Audits yes, do Frankston Rail extension too

The following comments were submitted in response to The Age article “Auditor-general mulls review of federal infrastructure spending in Victoria” published on 13 May, 2022
When the federal Auditor-General reviews infrastructure funding allocated to Victoria (The Age, 13/5), he also needs to look at how the Victorian government starves Melbourne’s outer suburbs.
The Andrews Labor government has steadfastly refused to support Frankston’s rail extension, for which the federal Coalition government put $225 million in its 2019 Budget to be matched dollar for dollar.
With public benefits estimated at $471 million a year, the recent Victorian Budget was the perfect opportunity for the state to fund its half share of the minimum first stage requirement – a 5km single-track extension to Langwarrin with a new station at Monash University, and a 2000-space park and ride plus bus terminus for Mornington Peninsula commuters.

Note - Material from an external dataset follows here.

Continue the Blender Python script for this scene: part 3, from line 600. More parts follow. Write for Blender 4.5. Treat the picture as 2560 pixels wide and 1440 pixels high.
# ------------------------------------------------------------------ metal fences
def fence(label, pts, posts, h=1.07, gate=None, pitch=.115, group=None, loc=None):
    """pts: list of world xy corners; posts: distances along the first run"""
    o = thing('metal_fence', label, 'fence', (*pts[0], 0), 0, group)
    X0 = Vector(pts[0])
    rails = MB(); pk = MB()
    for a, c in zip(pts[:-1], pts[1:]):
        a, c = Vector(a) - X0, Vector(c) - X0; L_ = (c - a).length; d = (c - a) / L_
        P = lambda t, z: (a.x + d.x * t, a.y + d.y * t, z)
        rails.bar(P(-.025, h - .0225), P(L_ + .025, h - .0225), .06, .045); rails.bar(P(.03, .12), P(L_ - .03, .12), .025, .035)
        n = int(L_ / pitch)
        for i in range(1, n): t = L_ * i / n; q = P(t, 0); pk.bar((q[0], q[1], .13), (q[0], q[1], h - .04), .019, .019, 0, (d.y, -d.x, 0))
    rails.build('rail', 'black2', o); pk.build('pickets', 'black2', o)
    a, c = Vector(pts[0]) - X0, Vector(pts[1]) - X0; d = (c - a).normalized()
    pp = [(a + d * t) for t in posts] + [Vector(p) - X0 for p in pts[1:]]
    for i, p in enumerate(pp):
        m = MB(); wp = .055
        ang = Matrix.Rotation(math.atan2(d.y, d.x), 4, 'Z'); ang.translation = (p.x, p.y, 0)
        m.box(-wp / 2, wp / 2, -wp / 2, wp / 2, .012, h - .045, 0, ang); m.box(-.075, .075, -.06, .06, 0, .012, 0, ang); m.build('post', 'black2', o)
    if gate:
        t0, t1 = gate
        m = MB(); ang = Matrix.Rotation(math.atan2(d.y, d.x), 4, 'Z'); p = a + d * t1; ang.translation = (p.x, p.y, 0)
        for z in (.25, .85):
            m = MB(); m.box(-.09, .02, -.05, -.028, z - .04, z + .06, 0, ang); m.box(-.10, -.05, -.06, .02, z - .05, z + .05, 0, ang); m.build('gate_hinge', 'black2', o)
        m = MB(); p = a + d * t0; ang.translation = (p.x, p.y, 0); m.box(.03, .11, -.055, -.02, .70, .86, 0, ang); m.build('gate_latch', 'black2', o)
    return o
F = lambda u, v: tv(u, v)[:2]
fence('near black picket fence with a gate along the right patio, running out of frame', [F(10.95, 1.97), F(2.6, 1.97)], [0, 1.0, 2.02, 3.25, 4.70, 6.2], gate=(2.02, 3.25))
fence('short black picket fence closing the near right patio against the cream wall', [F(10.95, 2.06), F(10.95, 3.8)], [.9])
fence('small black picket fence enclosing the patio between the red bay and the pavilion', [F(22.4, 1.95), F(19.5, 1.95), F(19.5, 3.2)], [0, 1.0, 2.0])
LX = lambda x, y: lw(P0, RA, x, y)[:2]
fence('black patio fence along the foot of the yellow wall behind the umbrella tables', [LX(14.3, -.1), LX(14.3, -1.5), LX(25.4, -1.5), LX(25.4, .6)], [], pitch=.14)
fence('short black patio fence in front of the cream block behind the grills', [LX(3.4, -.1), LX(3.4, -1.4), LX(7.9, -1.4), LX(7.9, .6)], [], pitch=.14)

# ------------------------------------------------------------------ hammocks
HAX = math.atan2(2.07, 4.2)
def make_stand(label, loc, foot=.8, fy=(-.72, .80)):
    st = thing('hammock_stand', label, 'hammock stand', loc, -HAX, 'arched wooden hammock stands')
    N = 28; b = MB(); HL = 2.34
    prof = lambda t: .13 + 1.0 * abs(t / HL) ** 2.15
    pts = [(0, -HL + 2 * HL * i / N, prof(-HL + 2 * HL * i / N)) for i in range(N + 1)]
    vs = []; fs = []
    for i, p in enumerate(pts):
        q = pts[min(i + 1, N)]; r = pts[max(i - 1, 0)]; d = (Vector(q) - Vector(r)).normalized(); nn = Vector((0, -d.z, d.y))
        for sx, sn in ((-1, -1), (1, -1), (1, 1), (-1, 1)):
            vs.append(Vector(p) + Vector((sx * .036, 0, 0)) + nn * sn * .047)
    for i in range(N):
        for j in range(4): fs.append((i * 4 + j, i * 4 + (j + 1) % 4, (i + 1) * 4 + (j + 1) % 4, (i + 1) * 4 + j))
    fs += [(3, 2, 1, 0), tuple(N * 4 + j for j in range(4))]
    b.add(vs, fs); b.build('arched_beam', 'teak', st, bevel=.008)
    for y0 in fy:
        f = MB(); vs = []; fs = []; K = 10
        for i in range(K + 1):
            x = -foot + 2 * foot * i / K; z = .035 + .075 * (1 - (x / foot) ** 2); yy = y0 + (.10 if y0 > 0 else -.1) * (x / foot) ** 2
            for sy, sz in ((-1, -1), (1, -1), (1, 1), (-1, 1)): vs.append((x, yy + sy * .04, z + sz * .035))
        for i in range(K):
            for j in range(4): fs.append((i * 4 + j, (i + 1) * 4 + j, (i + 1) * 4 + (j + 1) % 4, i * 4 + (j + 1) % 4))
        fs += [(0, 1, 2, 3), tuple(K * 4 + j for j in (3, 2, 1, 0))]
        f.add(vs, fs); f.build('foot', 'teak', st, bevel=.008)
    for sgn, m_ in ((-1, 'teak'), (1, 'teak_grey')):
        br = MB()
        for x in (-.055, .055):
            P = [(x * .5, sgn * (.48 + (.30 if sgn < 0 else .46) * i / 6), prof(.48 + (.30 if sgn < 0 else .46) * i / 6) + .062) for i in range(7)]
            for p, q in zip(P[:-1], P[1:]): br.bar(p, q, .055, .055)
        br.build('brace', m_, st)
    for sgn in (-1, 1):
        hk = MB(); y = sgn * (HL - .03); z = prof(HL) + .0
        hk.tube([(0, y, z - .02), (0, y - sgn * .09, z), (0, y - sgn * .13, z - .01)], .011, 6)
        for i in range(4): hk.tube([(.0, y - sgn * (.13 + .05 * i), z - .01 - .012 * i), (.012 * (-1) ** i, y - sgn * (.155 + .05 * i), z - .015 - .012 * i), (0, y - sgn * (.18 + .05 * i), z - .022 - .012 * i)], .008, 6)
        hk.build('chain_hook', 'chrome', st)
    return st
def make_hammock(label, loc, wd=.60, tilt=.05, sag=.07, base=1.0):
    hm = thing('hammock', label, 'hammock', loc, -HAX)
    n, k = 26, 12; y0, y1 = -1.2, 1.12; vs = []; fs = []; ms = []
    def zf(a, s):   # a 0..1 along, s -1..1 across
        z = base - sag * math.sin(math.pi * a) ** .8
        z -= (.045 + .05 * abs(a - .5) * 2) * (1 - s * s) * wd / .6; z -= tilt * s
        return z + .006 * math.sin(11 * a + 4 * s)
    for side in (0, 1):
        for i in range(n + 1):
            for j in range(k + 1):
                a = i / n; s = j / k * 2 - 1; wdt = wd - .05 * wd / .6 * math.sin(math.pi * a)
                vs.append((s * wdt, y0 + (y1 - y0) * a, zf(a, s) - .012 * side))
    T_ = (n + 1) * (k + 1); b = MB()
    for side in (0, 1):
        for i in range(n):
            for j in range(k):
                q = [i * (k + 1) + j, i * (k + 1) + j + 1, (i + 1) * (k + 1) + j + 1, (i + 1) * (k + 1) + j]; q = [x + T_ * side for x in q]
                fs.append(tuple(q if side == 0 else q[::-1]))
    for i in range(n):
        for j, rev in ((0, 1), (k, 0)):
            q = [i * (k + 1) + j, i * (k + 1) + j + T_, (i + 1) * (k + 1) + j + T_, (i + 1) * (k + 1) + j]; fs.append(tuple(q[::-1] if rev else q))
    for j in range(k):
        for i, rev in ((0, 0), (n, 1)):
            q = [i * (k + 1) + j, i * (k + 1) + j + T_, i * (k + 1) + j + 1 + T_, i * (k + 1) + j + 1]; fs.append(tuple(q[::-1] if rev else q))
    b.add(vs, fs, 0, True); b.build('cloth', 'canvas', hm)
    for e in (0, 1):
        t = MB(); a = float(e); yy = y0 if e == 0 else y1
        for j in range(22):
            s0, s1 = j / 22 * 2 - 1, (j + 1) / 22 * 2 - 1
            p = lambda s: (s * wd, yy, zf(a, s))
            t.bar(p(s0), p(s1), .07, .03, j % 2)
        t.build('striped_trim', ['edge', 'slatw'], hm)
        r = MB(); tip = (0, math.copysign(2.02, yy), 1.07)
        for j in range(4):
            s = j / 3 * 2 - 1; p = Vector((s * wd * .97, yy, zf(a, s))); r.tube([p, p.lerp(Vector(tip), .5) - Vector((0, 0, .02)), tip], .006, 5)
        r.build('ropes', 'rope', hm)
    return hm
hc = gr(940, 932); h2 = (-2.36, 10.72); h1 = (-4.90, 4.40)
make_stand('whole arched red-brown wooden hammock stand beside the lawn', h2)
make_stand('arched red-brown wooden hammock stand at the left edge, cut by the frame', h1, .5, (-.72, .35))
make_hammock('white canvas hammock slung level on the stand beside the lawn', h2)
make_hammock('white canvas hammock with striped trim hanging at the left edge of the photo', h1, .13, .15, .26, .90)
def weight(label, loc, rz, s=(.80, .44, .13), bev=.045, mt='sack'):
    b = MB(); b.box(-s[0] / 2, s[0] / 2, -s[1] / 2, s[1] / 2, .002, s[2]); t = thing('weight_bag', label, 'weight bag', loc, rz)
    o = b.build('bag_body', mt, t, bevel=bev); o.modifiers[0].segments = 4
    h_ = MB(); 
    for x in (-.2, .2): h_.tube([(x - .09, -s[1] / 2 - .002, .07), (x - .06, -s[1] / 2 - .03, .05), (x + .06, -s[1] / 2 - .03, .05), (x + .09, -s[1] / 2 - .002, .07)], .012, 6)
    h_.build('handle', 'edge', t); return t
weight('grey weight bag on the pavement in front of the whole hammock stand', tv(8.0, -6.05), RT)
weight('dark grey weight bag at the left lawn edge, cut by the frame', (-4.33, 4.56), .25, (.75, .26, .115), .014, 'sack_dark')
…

Instead, the state neglects outer suburbs like Frankston. We languish on infrastructure rations with merely $10 million split between eight suburbs for streetscape improvements. Nothing for transport, roads or rails.
In 2020, Infrastructure Australia listed building Frankston’s rail extension within the next five years as a national priority.
The project has had bipartisan federal support at the past two elections. In 2019, Anthony Albanese said he wanted the project done faster and would fund it earlier.
But it cannot go ahead without Victorian government approval and its additional funding.
Frankston supports a population comparable to Canberra. We need a genuine public transport backbone and our city centre must be liberated from commuter parking and congested streets.
Both governments’ handling of this project has been a fiasco; publicly audit this too.